Lunar Lust (Snailblue, 2002) contains the
vibrant Hello, the jazzy Painted Clown, the unusually
melodic Mind Looping and especially several
moribund litanies that expand his repertory
(For Inspiration, Birdcagedbird and
Swim Swim Swim).
The moribund style gets perfected in the opener of
Alabama Chicken (Snailblue, 2003): Moonrise, which also
toys with a theremin.
Diamond in the Sun and Smoking Signals sound like agonizing versions of, respectively, Neil Young (Harvest-era) and John Denver.
Alabama Chicken
evokes the eccentric country music of freak-bards like John Hartford.
There is a strong melody in Rattlesnake Charm, which is almost bubblegum-pop;
and there is rhythm in The Rain Coming Down (like Tim Buckley backed by a bossanova combo).
The album also includes a cover of Dylan's Walkin' Down the Line.
This time the accompaniment features banjo, jaw harp, fiddle, marimba, piano and drums.
His most musical statement yet,
Big Black Hole and the Little Baby Star (2006), another album with drums and discreet arrangements, contains
the limping bluesy 3 a.m.,
the elegantly soulful 33 Fool,
the rocking (by his standards) Feel Good,
and
the elegiac Pollinating Toes.
The atmosphere becomes surreal with
the eccentric marching shuffle with trumpet Big Black Hole & the Little Baby Star,
and with
the swinging chant All Things and its intricate vocal games.
Hayes employed trumpet, clarinet, sax, accordion, marimba, bass and drums to
arrange Flowering Spade (2007), an even more musical album on which his
wavering voice reached a higher level of expressivity.
It contains two of his eeriest rhythmic narratives, All For Love and
Midnight Rounders,
and one of his trademark swinging tiptoeing numbers, Hip Kids.

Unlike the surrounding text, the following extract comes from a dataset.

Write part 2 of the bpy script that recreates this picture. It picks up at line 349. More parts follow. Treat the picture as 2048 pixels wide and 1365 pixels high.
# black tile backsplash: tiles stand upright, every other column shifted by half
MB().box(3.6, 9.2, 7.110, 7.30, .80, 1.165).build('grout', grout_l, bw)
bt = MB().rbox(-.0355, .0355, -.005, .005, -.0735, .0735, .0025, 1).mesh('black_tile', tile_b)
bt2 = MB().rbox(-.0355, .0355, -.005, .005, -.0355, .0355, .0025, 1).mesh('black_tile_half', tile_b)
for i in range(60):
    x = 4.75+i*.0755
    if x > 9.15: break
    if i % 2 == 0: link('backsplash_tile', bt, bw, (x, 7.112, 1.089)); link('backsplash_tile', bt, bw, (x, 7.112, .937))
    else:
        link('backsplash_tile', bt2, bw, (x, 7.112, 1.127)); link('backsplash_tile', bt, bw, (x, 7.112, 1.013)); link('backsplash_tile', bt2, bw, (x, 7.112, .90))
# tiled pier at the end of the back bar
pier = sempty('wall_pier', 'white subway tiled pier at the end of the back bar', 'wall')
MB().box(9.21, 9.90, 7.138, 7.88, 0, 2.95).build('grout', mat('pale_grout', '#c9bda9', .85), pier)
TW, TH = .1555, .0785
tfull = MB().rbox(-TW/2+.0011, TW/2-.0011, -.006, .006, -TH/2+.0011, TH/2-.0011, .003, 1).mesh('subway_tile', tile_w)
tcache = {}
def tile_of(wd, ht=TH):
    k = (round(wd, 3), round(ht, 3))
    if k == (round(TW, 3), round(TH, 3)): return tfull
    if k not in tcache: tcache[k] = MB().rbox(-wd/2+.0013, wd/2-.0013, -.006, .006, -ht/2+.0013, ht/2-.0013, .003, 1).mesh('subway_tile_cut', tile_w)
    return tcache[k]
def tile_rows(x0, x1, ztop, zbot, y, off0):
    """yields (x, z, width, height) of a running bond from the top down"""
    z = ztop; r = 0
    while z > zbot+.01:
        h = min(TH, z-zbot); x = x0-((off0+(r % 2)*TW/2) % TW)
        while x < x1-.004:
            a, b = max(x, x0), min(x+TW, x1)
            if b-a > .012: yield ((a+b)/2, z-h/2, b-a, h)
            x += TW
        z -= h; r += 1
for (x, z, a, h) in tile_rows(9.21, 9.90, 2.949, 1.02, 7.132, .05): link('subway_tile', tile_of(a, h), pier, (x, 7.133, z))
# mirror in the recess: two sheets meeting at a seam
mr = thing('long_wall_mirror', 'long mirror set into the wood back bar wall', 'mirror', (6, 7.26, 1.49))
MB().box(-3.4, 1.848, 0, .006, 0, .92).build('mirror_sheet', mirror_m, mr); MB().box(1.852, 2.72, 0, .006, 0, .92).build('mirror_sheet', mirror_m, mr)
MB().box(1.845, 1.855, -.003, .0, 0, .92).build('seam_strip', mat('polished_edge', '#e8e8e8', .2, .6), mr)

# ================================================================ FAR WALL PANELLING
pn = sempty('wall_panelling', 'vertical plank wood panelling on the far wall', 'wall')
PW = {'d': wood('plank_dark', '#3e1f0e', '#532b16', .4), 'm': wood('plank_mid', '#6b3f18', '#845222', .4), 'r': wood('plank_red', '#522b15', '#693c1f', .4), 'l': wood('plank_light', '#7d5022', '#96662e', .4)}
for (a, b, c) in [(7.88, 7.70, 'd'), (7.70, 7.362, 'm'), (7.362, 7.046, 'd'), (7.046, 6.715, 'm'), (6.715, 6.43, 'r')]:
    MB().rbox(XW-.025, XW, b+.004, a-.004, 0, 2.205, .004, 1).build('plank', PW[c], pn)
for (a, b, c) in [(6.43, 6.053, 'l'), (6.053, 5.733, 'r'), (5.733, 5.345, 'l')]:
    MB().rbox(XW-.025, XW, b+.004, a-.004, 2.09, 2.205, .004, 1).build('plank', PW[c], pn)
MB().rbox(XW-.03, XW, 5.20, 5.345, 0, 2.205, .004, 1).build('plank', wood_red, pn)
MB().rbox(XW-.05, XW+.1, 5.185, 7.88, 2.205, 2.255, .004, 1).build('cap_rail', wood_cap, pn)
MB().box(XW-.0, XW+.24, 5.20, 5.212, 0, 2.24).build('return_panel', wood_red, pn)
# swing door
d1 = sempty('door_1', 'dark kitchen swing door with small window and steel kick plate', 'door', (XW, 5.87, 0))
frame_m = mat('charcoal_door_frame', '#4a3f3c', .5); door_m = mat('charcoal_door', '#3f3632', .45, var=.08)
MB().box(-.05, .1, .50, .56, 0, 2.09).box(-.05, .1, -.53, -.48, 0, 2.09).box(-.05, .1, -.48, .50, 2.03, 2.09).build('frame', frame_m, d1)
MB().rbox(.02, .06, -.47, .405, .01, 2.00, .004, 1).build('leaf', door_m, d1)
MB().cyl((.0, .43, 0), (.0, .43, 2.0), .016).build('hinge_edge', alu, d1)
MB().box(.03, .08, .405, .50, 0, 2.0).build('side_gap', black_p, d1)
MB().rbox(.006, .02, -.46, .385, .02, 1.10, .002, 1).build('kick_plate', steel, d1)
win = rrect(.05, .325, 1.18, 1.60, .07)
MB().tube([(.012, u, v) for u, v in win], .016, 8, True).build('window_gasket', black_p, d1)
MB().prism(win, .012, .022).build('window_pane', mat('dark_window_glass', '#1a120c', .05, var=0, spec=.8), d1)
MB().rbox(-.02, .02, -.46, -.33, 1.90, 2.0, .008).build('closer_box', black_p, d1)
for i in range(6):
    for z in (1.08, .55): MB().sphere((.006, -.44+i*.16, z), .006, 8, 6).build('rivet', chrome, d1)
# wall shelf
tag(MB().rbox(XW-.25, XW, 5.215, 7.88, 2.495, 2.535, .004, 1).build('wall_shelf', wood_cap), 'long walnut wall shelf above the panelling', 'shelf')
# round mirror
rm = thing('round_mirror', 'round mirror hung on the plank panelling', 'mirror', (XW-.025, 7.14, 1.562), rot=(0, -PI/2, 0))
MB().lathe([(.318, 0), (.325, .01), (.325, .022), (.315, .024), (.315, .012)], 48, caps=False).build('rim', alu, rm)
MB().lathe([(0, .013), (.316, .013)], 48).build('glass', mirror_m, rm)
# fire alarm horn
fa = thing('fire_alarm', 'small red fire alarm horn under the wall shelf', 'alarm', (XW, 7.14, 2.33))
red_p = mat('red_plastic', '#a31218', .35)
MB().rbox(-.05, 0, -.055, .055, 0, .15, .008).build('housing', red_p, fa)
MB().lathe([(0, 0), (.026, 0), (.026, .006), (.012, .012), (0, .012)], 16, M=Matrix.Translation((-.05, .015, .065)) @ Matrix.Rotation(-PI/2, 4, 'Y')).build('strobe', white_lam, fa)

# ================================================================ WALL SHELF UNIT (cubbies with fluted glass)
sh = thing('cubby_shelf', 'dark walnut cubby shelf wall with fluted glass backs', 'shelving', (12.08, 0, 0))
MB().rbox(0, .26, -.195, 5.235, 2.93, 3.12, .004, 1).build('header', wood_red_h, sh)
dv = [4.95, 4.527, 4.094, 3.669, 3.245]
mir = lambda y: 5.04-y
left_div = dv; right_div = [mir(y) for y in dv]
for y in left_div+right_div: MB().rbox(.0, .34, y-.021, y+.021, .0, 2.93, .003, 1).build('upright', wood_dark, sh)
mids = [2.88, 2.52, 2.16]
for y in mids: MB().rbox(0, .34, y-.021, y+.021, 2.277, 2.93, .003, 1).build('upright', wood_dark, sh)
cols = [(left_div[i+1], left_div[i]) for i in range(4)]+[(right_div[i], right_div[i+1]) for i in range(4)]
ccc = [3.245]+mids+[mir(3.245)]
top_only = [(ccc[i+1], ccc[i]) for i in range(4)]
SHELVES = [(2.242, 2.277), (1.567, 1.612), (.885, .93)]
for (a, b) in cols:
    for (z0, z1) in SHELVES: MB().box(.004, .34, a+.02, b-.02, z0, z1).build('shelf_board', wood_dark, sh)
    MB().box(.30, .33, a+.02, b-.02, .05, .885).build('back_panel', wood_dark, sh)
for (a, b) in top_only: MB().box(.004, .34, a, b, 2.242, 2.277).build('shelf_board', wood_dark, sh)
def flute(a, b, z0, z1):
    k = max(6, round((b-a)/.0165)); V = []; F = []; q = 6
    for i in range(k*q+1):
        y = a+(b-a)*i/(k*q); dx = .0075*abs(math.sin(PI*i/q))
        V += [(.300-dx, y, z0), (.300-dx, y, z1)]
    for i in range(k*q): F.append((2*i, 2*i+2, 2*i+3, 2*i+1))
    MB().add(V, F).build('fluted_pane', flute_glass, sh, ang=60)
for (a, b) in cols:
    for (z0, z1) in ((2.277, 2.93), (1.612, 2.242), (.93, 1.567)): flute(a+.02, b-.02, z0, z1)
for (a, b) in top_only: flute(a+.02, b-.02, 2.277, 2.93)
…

At the confluence of these two styles he pens his melodic country gem
Flowering Spade.
The violin wreaks havoc in Baby I Do and duets with a
country banjo in Cool Hand.
Run Wolves Run (2010) veered towards more conventional entertainment,
for example
the funk-soul ballad Soul Shaker,
the blues-jazz jam One Day The River,
the laid-back shuffle Garden.
Songs like When We Fall In belong to the era of
Otis Redding.
At the same time the album includes two
hard-rock numbers, Gunnin and So Down.
A rather odd combination.
Before We Turn to Dust (2012) is another minor collection, despite the
slow, nocturnal, agonizing dirge Lucky Man.
Low Light (2016), again, veers towards cocktail-lounge music, although Naked as the Sun and She Knows still articulate Hayes' pathos in
sophisticated ways (especially the latter).
The radio-friendly Shine and Bell stand out among the swampy
and languid blues-soul ballads of Be Like Water (2021).